Mathematical Baby Quilt

I'm starting a quilt for the impending offspring of two math professors. I will be modifying a pattern from Mathematical Quilts by Diana Venters and Elaine Krajenke Ellison, a book originally recommended to me by my friend R.J. Trubitt. Given the fabrics in the above picture, can you guess on which mathematical concept the quilt pattern is based?

Huge thanks go to my friend Bridget for her very impressive fabric finding skills. She pulled the two key fabrics in this set from the depths of the flat fold stacks at M&L Fabrics in Anaheim. I should have taken a picture of these stacks so you can get an idea of how very impressive her fabric finding feat was.

Thursday, November 12, 2009

Flying Geese Quilt Show

My quilt guild, The Flying Geese Quilters Guild, had their biannual Quilt Show this past weekend. It was out of sight! This guild is made up of some serious talent. There were no duds in this show, nosireebob.

While all the quilts that earned ribbons were awesome, I am particularly proud of the third place ribbon winner in the pieced bed sized quilt category: Bridget Paley.

This quilt was designed by Judy Niemeyer, with whom Bridget took a paper piecing class earlier this year. What impresses me the most is that she started and finished this king-sized quilt in under a year! That's perseverance for you. Bridget wasn't originally thinking of entering this quilt in the show, but we saw a quilt made from the same pattern at the Glendale Quilt Show, which had earned a ribbon for piecing. So she figured, what the heck? And what the heck lead to a ribbon!

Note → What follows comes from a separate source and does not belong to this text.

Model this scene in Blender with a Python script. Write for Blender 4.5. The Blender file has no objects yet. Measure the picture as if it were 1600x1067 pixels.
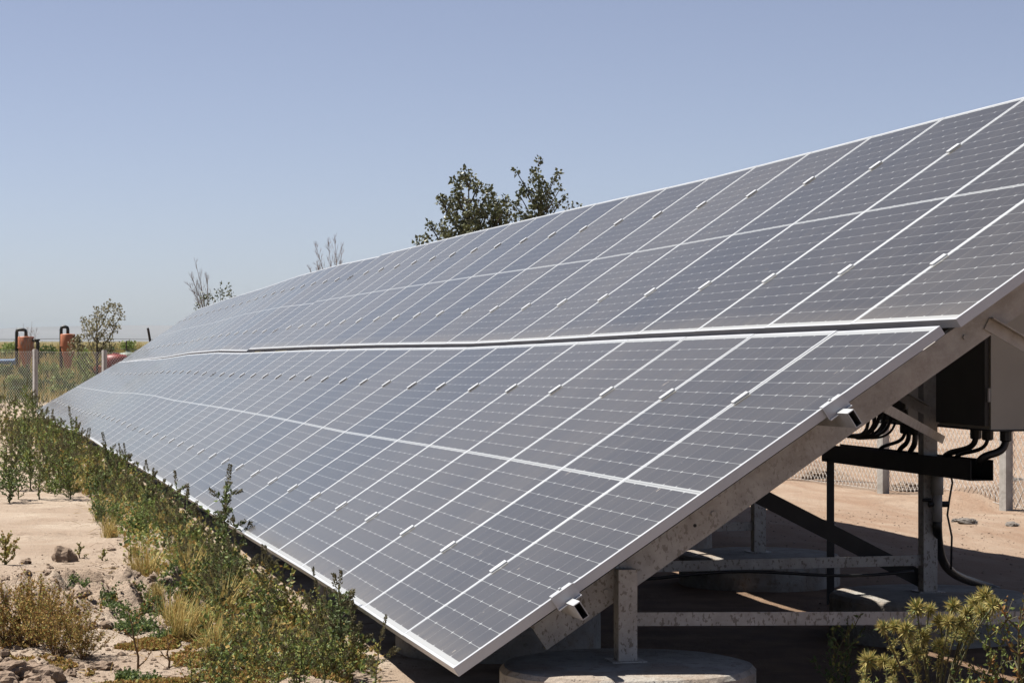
import bpy, math, random
import numpy as np
from mathutils import Vector, Matrix

# ---------------------------------------------------------------- camera, world, sun, exposure
SC = bpy.context.scene
COL = SC.collection
CAMZ, F = 1.35, 3758.0            # eye height (m) and focal length in pixels of a 1600 px wide frame
cam_d = bpy.data.cameras.new('camera'); cam = bpy.data.objects.new('camera', cam_d); COL.objects.link(cam)
cam.location = (0, 0, CAMZ); cam.rotation_euler = (math.pi/2, 0, 0)
cam_d.sensor_width = 36; cam_d.lens = F/1600*36; cam_d.clip_start = .1; cam_d.clip_end = 60000
SC.camera = cam

SUN_DIR = Vector((-.552, .187, 1.0)).normalized()      # towards the sun
SUN_EL = math.asin(SUN_DIR.z); SUN_AZ = math.atan2(SUN_DIR.x, SUN_DIR.y)
world = bpy.data.worlds.new('World'); SC.world = world; world.use_nodes = True
wn = world.node_tree
sky = wn.nodes.new('ShaderNodeTexSky'); sky.sky_type = 'NISHITA'; sky.sun_disc = False
sky.sun_elevation = SUN_EL; sky.sun_rotation = SUN_AZ
sky.air_density = .8; sky.dust_density = 3.0; sky.ozone_density = 1.2; sky.altitude = 2500
hs = wn.nodes.new('ShaderNodeHueSaturation'); hs.inputs['Saturation'].default_value = .72
tint = wn.nodes.new('ShaderNodeMixRGB'); tint.blend_type = 'MULTIPLY'; tint.inputs[0].default_value = 1
tint.inputs[2].default_value = (1.02, .985, 1.06, 1)
wn.links.new(sky.outputs[0], hs.inputs['Color']); wn.links.new(hs.outputs[0], tint.inputs[1])
wn.links.new(tint.outputs[0], wn.nodes['Background'].inputs[0])
wn.nodes['Background'].inputs[1].default_value = .051
sun_d = bpy.data.lights.new('sun', 'SUN'); sun_d.energy = 5.0; sun_d.angle = math.radians(.53); sun_d.color = (1, .955, .88)
sun = bpy.data.objects.new('sun', sun_d); COL.objects.link(sun)
sun.rotation_euler = SUN_DIR.to_track_quat('Z', 'Y').to_euler()
SC.view_settings.view_transform = 'Standard'; SC.view_settings.look = 'None'
SC.view_settings.exposure = 1.0; SC.view_settings.gamma = 1
SC.render.engine = 'CYCLES'
SC.cycles.max_bounces = 6; SC.cycles.diffuse_bounces = 1; SC.cycles.transparent_max_bounces = 8
SC.cycles.caustics_reflective = False; SC.cycles.caustics_refractive = False

# ---------------------------------------------------------------- helpers
def at(px, py, d):
    """point at depth d metres seen at photo pixel (px,py)"""
    return Vector(((px-800)/F*d, d, CAMZ-(py-533.5)/F*d))

class MB:
    def __init__(s): s.v = []; s.f = []; s.m = []
    def add(s, vs, fs, mat=0):
        o = len(s.v); s.v.extend([tuple(p) for p in vs])
        for f in fs: s.f.append(tuple(i+o for i in f)); s.m.append(mat)
    def box(s, c, ax, ay, az, hx, hy, hz, mat=0):
        c = Vector(c); X = Vector(ax)*hx; Y = Vector(ay)*hy; Z = Vector(az)*hz
        vs = [c+X*a+Y*b+Z*d for d in (-1, 1) for b in (-1, 1) for a in (-1, 1)]
        s.add(vs, [(0, 2, 3, 1), (4, 5, 7, 6), (0, 1, 5, 4), (2, 6, 7, 3), (0, 4, 6, 2), (1, 3, 7, 5)], mat)
    def abox(s, x0, x1, y0, y1, z0, z1, mat=0):
        s.box(((x0+x1)/2, (y0+y1)/2, (z0+z1)/2), (1, 0, 0), (0, 1, 0), (0, 0, 1), abs(x1-x0)/2, abs(y1-y0)/2, abs(z1-z0)/2, mat)
    def tube(s, path, r, sides=8, mat=0, cap=True, r1=None):
        path = [Vector(p) for p in path]; n = len(path); rings = []
        ref = Vector((0, 0, 1))
        t0 = (path[1]-path[0]).normalized()
        if abs(t0.z) > .95: ref = Vector((1, 0, 0))
        A = t0.cross(ref).normalized(); vs = []
        for k, p in enumerate(path):
            t = (path[min(k+1, n-1)]-path[max(k-1, 0)]).normalized()
            A = (A-t*A.dot(t)).normalized(); B = t.cross(A)
            rr = r if r1 is None else r+(r1-r)*k/(n-1)
            if isinstance(r, (list, tuple)): rr = r[k]
            for j in range(sides):
                a = 2*math.pi*j/sides; vs.append(p+A*(math.cos(a)*rr)+B*(math.sin(a)*rr))
        fs = []
        for k in range(n-1):
            for j in range(sides):
                a = k*sides+j; b = k*sides+(j+1) % sides; fs.append((a, b, b+sides, a+sides))
        if cap: fs.append(tuple(range(sides-1, -1, -1))); fs.append(tuple((n-1)*sides+j for j in range(sides)))
        s.add(vs, fs, mat)
    def lathe(s, prof, c=(0, 0, 0), seg=24, mat=0, wob=None):
        c = Vector(c); vs = []; fs = []
        for k, (r, z) in enumerate(prof):
            for j in range(seg):
                a = 2*math.pi*j/seg; rr = r*(1 if wob is None else 1+wob(a, z)); vs.append(c+Vector((rr*math.cos(a), rr*math.sin(a), z)))
        for k in range(len(prof)-1):
            for j in range(seg):
                a = k*seg+j; b = k*seg+(j+1) % seg; fs.append((a, b, b+seg, a+seg))
        fs.append(tuple(range(seg-1, -1, -1))); fs.append(tuple((len(prof)-1)*seg+j for j in range(seg)))
        s.add(vs, fs, mat)
    def quad(s, a, b, c, d, mat=0): s.add([a, b, c, d], [(0, 1, 2, 3)], mat)
    def mesh(s, name, mats, smooth=False):
        me = bpy.data.meshes.new(name); me.from_pydata(s.v, [], s.f)
        for m in (mats if isinstance(mats, (list, tuple)) else [mats]): me.materials.append(m)
        me.polygons.foreach_set('material_index', s.m)
        if smooth: me.polygons.foreach_set('use_smooth', [True]*len(s.f))
        me.update(); return me
    def build(s, name, mats, parent=None, smooth=False, matrix=None):
        return link(name, s.mesh(name, mats, smooth), parent, matrix)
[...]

I am also particularly proud of Vicki Hamilton Eldredge, who won a blue ribbon in the mixed technique small wall quilt category. A little birdie told us that during judging her quilt was a close competitor for best of show! Vicki made this to honor the marriage of her two friends. Originally, she planned to make it by machine, but life got in the way in the form of various ailments that kept her away from her machine and on the couch. Instead of giving up, she made the quilt entirely by hand. Again, that shows some serious perseverance. Like Bridget, Vicki originally had no intention of entering this quilt in the show. However, the recipient of the quilt insisted that she enter it. And that insistence lead to a blue ribbon!

The moral of the story: persevere and enter your quilts in shows!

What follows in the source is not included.